▶ **The exercise**
Quote verbatim every line from the line containing "the gallery', 'wall')" to the line containing "upper gallery', 'wall')", inclusive of both, and no other line.
--- Begin Provided data ---
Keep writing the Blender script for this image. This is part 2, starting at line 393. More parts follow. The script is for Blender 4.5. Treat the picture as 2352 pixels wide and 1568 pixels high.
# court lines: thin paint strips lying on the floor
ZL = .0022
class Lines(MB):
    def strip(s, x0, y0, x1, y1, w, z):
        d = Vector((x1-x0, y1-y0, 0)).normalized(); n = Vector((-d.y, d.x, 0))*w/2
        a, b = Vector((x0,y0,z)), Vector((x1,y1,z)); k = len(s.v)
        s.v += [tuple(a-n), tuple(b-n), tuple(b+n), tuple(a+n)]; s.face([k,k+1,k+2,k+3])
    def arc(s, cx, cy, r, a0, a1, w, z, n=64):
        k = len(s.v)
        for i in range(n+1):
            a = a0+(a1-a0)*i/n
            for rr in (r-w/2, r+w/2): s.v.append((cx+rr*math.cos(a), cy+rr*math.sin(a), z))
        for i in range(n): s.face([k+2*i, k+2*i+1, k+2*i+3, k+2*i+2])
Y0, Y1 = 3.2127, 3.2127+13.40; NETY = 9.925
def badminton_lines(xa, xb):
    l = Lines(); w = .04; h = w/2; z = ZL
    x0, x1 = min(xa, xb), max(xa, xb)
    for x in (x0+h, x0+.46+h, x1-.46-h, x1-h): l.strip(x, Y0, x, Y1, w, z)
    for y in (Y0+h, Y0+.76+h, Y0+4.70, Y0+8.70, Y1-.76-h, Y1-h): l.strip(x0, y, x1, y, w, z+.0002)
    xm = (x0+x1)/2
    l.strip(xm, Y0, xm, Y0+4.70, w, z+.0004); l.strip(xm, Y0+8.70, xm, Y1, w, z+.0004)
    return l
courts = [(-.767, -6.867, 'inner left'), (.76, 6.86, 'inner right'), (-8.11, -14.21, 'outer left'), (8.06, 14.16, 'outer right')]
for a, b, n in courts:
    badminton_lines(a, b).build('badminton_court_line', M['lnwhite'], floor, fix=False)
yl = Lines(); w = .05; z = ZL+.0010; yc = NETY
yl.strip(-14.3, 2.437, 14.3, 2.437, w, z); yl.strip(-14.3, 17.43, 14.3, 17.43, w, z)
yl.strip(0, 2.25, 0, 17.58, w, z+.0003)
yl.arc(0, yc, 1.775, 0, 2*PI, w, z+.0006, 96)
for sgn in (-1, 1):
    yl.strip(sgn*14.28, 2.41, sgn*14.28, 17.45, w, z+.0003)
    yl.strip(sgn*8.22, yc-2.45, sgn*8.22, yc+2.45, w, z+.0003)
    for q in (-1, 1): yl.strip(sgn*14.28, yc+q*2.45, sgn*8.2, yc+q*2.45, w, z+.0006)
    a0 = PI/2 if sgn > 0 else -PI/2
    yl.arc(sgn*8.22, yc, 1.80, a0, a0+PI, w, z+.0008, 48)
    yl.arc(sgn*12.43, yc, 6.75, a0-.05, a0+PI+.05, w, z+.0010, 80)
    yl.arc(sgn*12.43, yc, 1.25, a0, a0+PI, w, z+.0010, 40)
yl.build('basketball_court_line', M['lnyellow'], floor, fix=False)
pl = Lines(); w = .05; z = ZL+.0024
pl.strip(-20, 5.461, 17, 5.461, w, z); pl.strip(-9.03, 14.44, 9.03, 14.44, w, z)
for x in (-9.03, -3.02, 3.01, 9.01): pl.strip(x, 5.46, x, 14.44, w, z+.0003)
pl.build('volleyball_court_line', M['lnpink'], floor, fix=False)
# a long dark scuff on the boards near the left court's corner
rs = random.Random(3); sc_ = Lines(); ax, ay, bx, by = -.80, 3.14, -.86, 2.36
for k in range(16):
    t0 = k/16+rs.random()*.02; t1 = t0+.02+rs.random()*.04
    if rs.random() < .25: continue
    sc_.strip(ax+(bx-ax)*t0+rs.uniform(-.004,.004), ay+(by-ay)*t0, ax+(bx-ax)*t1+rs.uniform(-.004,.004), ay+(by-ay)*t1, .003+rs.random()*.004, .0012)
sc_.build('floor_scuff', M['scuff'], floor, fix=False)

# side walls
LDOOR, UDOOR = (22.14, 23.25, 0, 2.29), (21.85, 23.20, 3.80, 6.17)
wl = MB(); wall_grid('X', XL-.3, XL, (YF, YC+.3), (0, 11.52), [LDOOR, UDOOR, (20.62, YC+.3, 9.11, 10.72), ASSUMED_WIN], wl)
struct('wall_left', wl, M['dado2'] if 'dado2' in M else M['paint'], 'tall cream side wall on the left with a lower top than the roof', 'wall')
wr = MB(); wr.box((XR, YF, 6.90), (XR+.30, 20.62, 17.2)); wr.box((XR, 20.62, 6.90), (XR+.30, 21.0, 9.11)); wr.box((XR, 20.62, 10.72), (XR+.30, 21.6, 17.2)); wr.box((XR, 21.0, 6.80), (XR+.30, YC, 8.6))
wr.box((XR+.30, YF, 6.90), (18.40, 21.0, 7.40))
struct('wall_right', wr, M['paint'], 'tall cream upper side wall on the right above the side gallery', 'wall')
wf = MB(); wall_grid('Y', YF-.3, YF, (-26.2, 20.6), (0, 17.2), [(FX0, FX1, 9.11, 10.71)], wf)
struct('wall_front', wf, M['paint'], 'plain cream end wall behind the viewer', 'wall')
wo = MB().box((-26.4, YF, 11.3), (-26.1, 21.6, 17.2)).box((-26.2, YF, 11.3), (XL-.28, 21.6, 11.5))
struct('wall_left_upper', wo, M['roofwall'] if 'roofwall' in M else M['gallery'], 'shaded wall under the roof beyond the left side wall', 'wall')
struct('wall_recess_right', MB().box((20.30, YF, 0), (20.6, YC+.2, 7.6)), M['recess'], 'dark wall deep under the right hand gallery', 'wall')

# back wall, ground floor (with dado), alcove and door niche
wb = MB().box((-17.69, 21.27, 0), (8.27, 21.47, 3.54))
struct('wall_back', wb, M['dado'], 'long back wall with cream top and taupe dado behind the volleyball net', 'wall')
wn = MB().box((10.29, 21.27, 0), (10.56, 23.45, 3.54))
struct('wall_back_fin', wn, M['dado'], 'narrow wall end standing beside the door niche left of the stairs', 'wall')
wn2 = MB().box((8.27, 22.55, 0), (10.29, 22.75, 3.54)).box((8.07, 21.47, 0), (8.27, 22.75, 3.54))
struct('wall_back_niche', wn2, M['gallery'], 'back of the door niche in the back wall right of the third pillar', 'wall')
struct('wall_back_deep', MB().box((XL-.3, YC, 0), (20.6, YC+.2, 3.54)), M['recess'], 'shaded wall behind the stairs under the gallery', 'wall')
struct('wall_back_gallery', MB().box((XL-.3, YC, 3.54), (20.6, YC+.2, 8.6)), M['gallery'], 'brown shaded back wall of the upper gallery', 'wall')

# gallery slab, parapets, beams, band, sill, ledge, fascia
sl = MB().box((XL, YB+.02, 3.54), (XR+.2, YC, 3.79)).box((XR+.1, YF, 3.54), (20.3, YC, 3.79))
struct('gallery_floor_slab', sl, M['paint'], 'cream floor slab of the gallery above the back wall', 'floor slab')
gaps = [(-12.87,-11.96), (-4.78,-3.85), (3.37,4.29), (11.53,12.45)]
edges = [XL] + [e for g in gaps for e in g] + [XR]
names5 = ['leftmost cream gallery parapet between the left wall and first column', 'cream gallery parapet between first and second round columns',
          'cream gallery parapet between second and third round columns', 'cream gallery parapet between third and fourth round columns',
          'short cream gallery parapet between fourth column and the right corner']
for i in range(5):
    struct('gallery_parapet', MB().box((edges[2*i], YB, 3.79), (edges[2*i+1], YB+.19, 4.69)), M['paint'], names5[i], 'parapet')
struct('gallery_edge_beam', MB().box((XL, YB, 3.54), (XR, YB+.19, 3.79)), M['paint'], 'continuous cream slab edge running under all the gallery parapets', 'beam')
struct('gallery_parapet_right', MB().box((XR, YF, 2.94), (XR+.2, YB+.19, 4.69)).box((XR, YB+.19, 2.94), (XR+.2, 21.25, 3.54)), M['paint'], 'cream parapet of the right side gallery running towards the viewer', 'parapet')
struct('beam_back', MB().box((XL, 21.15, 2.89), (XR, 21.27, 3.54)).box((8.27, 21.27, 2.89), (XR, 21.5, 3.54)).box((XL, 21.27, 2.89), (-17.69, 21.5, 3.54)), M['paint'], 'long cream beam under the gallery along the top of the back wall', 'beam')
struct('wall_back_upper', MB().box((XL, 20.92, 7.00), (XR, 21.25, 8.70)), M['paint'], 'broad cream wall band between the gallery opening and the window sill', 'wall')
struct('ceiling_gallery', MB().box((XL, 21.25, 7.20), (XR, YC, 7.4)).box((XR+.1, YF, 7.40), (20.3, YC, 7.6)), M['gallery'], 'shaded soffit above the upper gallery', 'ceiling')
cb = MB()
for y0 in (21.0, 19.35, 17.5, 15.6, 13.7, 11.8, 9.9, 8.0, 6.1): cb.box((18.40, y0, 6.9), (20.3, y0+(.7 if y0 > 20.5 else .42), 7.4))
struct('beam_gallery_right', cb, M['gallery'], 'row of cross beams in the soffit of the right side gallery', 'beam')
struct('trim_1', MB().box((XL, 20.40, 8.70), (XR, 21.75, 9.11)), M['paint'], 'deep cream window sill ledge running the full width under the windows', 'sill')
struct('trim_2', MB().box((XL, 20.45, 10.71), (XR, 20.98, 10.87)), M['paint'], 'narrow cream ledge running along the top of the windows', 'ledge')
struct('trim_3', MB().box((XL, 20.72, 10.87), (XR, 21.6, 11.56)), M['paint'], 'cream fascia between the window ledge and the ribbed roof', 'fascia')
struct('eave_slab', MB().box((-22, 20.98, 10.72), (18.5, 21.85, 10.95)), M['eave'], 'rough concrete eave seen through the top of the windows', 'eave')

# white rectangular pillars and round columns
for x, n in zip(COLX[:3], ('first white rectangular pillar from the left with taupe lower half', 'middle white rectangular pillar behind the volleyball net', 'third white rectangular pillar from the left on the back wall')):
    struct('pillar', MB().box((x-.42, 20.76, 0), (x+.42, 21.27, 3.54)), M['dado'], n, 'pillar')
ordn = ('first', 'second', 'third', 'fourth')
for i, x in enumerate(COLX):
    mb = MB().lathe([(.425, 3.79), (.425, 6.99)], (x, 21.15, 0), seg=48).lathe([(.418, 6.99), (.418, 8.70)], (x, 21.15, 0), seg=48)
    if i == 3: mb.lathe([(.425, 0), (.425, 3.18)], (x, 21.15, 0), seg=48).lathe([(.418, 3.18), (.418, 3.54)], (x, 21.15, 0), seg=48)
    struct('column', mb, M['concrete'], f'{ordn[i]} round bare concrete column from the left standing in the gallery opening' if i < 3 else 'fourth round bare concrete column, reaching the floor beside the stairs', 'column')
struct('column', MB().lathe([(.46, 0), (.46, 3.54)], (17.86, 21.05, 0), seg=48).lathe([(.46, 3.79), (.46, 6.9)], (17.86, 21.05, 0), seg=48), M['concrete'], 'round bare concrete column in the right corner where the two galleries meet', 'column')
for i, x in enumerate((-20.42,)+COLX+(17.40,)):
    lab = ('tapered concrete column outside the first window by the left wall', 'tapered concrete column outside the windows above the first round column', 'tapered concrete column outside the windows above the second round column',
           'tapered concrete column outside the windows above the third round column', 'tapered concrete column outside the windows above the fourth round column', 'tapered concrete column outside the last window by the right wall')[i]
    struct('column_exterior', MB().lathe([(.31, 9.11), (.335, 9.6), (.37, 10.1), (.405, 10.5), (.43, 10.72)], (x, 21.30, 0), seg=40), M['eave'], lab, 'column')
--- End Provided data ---
▶ **Response to the exercise**
struct('wall_back_deep', MB().box((XL-.3, YC, 0), (20.6, YC+.2, 3.54)), M['recess'], 'shaded wall behind the stairs under the gallery', 'wall')
struct('wall_back_gallery', MB().box((XL-.3, YC, 3.54), (20.6, YC+.2, 8.6)), M['gallery'], 'brown shaded back wall of the upper gallery', 'wall')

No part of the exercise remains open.